What is required:
Go through the listing below and list every line with "scene".

Recorded data:

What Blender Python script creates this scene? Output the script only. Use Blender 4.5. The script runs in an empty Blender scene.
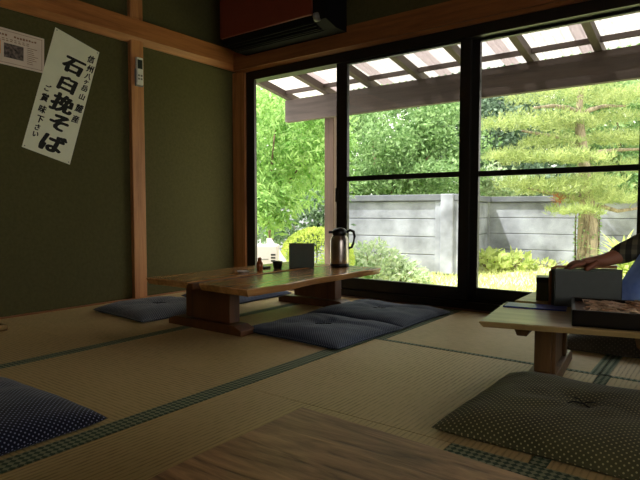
import bpy, bmesh, math, random
from mathutils import Vector, Matrix, noise
PI = math.pi
rnd = random.Random(7)
C = bpy.context.scene.collection
SC = bpy.context.scene
H = .6

# ------------------------------------------------------------------ camera
FPX, YAW, PITCH = 546.388, .643817, .0540094
cam = bpy.data.cameras.new('camera'); camo = bpy.data.objects.new('camera', cam); C.objects.link(camo)
camo.location = (0, 0, H); camo.rotation_euler = (PI/2-PITCH, 0, YAW)
cam.sensor_width = 36; cam.lens = FPX/640*36; cam.clip_start = .02
SC.camera = camo
_R = Vector((math.cos(YAW), math.sin(YAW), 0))
_F = Vector((-math.sin(YAW)*math.cos(PITCH), math.cos(YAW)*math.cos(PITCH), -math.sin(PITCH)))
_U = _R.cross(_F)
def ray(px, py): return (px-320)/FPX*_R-(py-240)/FPX*_U+_F
def at(px, py, d): return Vector((0, 0, H))+ray(px, py)*d          # survey helper: point seen at a pixel, d metres deep
def at_x(px, py, X):
    r = ray(px, py); return Vector((0, 0, H))+r*(X/r.x)

# ------------------------------------------------------------------ objects
def tag(o, label=None, cat=None, group=None, kind=None):
    if label: o['label'] = label
    if cat: o['category'] = cat
    if group: o['group'] = group
    if kind: o['kind'] = kind
    return o
def thing(name, label, cat, loc=(0, 0, 0), rz=0, group=None):
    o = bpy.data.objects.new(name, None); C.objects.link(o); o.empty_display_size = .05
    o.location = loc; o.rotation_euler = (0, 0, rz)
    return tag(o, label, cat, group)

class MB:
    def __init__(s): s.v = []; s.f = []; s.sm = []; s.mi = []
    def add(s, vs, fs, smooth=False, mi=0):
        n = len(s.v); s.v += [tuple(v) for v in vs]
        for f in fs: s.f.append(tuple(i+n for i in f)); s.sm.append(smooth); s.mi.append(mi)
        return s
    def box(s, a, b, bev=0, M=None, mi=0):
        bm = bmesh.new(); bmesh.ops.create_cube(bm, size=1)
        for v in bm.verts: v.co = Vector([(a[i]+b[i])/2+v.co[i]*(b[i]-a[i]) for i in range(3)])
        if bev > 0: bmesh.ops.bevel(bm, geom=bm.edges[:], offset=bev, segments=2, affect='EDGES', profile=.5)
        return s._bm(bm, M, False, mi)
    def _bm(s, bm, M, smooth, mi=0):
        if M is not None: bmesh.ops.transform(bm, matrix=M, verts=bm.verts[:])
        bm.verts.index_update()
        s.add([v.co for v in bm.verts], [[v.index for v in f.verts] for f in bm.faces], smooth, mi); bm.free(); return s
    def prism(s, poly, z0, z1, bev=0, M=None, mi=0):                # poly in xy, ccw
        bm = bmesh.new(); lo = [bm.verts.new((p[0], p[1], z0)) for p in poly]; hi = [bm.verts.new((p[0], p[1], z1)) for p in poly]
        n = len(poly); bm.faces.new(lo[::-1]); bm.faces.new(hi)
        for i in range(n): bm.faces.new((lo[i], lo[(i+1) % n], hi[(i+1) % n], hi[i]))
        bmesh.ops.recalc_face_normals(bm, faces=bm.faces[:])
        if bev: bmesh.ops.bevel(bm, geom=bm.edges[:], offset=bev, segments=2, affect='EDGES', profile=.5)
        return s._bm(bm, M, False, mi)
    def lathe(s, prof, n=24, M=None, smooth=True):                  # prof: (r, z) bottom to top
        vs = []; fs = []; M = M or Matrix()
        for r, z in prof:
            for k in range(n): vs.append(M @ Vector((r*math.cos(2*PI*k/n), r*math.sin(2*PI*k/n), z)))
        for i in range(len(prof)-1):
            for k in range(n): fs.append((i*n+k, i*n+(k+1) % n, (i+1)*n+(k+1) % n, (i+1)*n+k))
        fs.append(tuple(range(n))[::-1]); fs.append(tuple((len(prof)-1)*n+k for k in range(n)))
        return s.add(vs, fs, smooth)
    def tube(s, pts, rs, n=8, smooth=True):
        pts = [Vector(p) for p in pts]
        if not isinstance(rs, (list, tuple)): rs = [rs]*len(pts)
        vs = []; fs = []
        up = Vector((0, 0, 1))
        for i, p in enumerate(pts):
            t = (pts[min(i+1, len(pts)-1)]-pts[max(i-1, 0)]).normalized()
            a = t.cross(up)
            if a.length < .05: a = t.cross(Vector((1, 0, 0)))
            a.normalize(); b = t.cross(a)
            for k in range(n): vs.append(p+rs[i]*(a*math.cos(2*PI*k/n)+b*math.sin(2*PI*k/n)))
        for i in range(len(pts)-1):
            for k in range(n): fs.append((i*n+k, i*n+(k+1) % n, (i+1)*n+(k+1) % n, (i+1)*n+k))
        fs.append(tuple(range(n))[::-1]); fs.append(tuple((len(pts)-1)*n+k for k in range(n)))
        return s.add(vs, fs, smooth)
    def leaf(s, p, d, up, L, W, mi=0):                              # a folded leaf blade of four corners
        sd = d.cross(up)
        if sd.length < 1e-3: sd = d.orthogonal()
        sd.normalize(); nrm = sd.cross(d).normalized()
        s.add([p, p+d*L*.45+sd*W*.5+nrm*W*.15, p+d*L, p+d*L*.45-sd*W*.5+nrm*W*.15], [(0, 1, 2), (0, 2, 3)], False, mi)
    def build(s, name, mats, parent=None):
        me = bpy.data.meshes.new(name); me.from_pydata(s.v, [], s.f); me.update()
        me.polygons.foreach_set('use_smooth', s.sm); me.polygons.foreach_set('material_index', s.mi)
        for m in (mats if isinstance(mats, (list, tuple)) else [mats]): me.materials.append(m)
        o = bpy.data.objects.new(name, me); C.objects.link(o)
        if parent is not None: o.parent = parent
        return o
def struct(name, mb, m, label=None):
    o = mb.build(name, m); o['kind'] = 'structure'
    if label: o['label'] = label
    return o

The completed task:
What Blender Python script creates this scene? Output the script only. Use Blender 4.5. The script runs in an empty Blender scene.
C = bpy.context.scene.collection
SC = bpy.context.scene